Poco spazio, invece, riservato al Ticino. Una interessante video-intervista a Luca Tavaglione, alias DJ Lukas, primo ticinese a salire su un carro della Street Parade di Zurigo. Spulciando tra i volantini d’epoca esposti, si trova qualche altra traccia sudalpina: due flyer degli anni Novanta delle feste dedicate alla musica commerciale all’Alcatraz di Riazzino (poi discoteca Vanilla, oggi centro formativo), e un evento al Fevi di Locarno, Destination Rainbow, datato 18 settembre 1993, con musica dalle 22 alle 10 del mattino successivo. Ma l’immagine esposta più eloquente e che rappresenta il Ticino è il grande manifesto della Città di Lugano, datato 2009, contro i «rumori molesti», a ricordarci che, almeno da queste parti, la techno non ha mai trovato davvero un riconoscimento istituzionale.

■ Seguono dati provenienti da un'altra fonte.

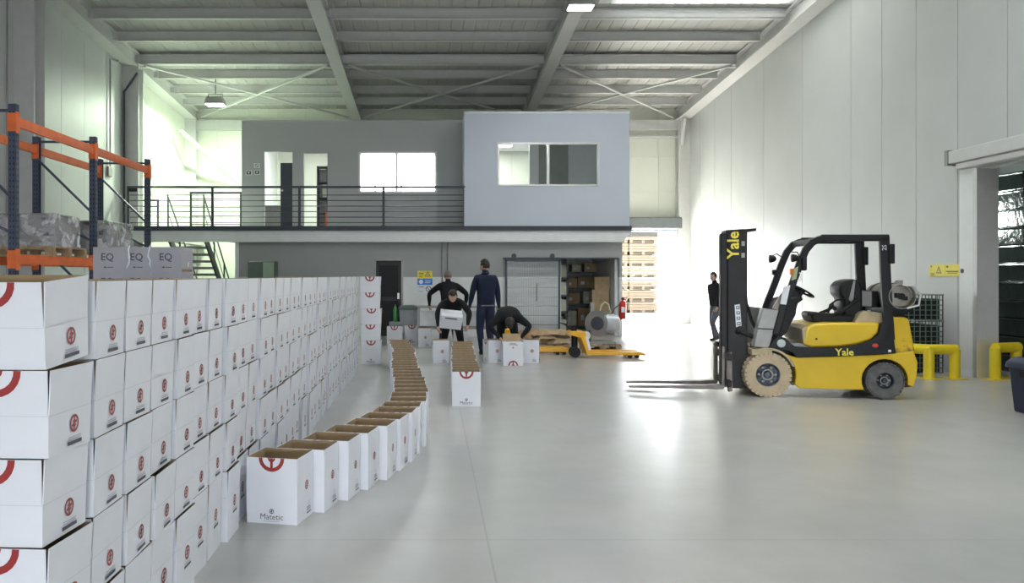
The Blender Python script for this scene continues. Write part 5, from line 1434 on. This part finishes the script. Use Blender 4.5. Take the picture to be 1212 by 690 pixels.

Eppure, anche da noi, seppur senza mai un vero riconoscimento istituzionale, la musica elettronica ha avuto un periodo d’oro. Resta viva la memoria delle notti techno ai Molini Bernasconi e dei rave al Maglio di Canobbio della fine dello scorso millennio. Due delle esperienze attive in questo ambito in Ticino in quegli anni sono stati Ponte ologrammi, specializzata in musica ambient e chillout, e il collettivo XXXEKS che si occupava invece dei generi più spinti, con ritmi che superavano i 180 battiti al minuto.
Non legato all’esposizione a Zurigo, ma perfettamente complementare, segnalo The Rave Party – una storia proibita, il podcast curato dallo scrittore e saggista Marco Mancassola: una storia intensa e collettiva del movimento techno, che parte dall’Inghilterra degli anni Ottanta e arriva all’oggi attraversando le generazioni. Disponibile gratuitamente su tutte le principali piattaforme di streaming.
La mostra «teCHno» resta visitabile fino a metà agosto, così che anche chi accorrerà in città per la prossima Street Parade possa approfittarne. Sul sito del museo è disponibile anche una completa playlist di brani musicali. Una visita consigliata anche per chi pensa di sapere già tutto sulla techno, o per chi è interessato a capire come anche fenomeni di controcultura «underground» siano fondamentali per la vivacità culturale di una regione e per la qualità di vita dei suoi abitanti.